■ WORK TO DO: Output an exact reproduction of the data.

Scripts that build scenes
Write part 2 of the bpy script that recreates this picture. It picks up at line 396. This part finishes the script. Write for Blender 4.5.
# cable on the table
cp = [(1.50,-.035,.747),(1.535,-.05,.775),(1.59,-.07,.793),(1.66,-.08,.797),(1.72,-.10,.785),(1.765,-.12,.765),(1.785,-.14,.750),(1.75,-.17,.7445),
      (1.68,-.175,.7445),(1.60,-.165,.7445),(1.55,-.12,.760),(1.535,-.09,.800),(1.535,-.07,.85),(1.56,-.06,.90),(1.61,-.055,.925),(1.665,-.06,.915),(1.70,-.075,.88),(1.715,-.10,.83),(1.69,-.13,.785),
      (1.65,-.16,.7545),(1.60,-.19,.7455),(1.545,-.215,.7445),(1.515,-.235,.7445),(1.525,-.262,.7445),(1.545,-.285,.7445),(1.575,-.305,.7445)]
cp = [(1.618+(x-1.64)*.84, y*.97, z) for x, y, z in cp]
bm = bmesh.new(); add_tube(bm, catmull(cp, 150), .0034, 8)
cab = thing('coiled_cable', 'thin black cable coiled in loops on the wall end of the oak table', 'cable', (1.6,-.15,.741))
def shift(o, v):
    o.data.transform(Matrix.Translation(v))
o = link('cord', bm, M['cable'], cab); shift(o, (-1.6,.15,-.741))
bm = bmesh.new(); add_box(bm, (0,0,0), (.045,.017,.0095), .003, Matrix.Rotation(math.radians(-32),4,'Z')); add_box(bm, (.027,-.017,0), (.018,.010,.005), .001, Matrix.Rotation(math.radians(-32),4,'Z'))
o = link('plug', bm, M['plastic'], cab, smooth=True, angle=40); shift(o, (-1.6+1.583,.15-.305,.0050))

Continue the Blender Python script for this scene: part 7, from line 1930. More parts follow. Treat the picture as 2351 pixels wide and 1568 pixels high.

■ RESPONSE:
Write part 2 of the bpy script that recreates this picture. It picks up at line 396. This part finishes the script. Write for Blender 4.5.
# cable on the table
cp = [(1.50,-.035,.747),(1.535,-.05,.775),(1.59,-.07,.793),(1.66,-.08,.797),(1.72,-.10,.785),(1.765,-.12,.765),(1.785,-.14,.750),(1.75,-.17,.7445),
      (1.68,-.175,.7445),(1.60,-.165,.7445),(1.55,-.12,.760),(1.535,-.09,.800),(1.535,-.07,.85),(1.56,-.06,.90),(1.61,-.055,.925),(1.665,-.06,.915),(1.70,-.075,.88),(1.715,-.10,.83),(1.69,-.13,.785),
      (1.65,-.16,.7545),(1.60,-.19,.7455),(1.545,-.215,.7445),(1.515,-.235,.7445),(1.525,-.262,.7445),(1.545,-.285,.7445),(1.575,-.305,.7445)]
cp = [(1.618+(x-1.64)*.84, y*.97, z) for x, y, z in cp]
bm = bmesh.new(); add_tube(bm, catmull(cp, 150), .0034, 8)
cab = thing('coiled_cable', 'thin black cable coiled in loops on the wall end of the oak table', 'cable', (1.6,-.15,.741))
def shift(o, v):
    o.data.transform(Matrix.Translation(v))
o = link('cord', bm, M['cable'], cab); shift(o, (-1.6,.15,-.741))
bm = bmesh.new(); add_box(bm, (0,0,0), (.045,.017,.0095), .003, Matrix.Rotation(math.radians(-32),4,'Z')); add_box(bm, (.027,-.017,0), (.018,.010,.005), .001, Matrix.Rotation(math.radians(-32),4,'Z'))
o = link('plug', bm, M['plastic'], cab, smooth=True, angle=40); shift(o, (-1.6+1.583,.15-.305,.0050))

Continue the Blender Python script for this scene: part 7, from line 1930. More parts follow. Treat the picture as 2351 pixels wide and 1568 pixels high.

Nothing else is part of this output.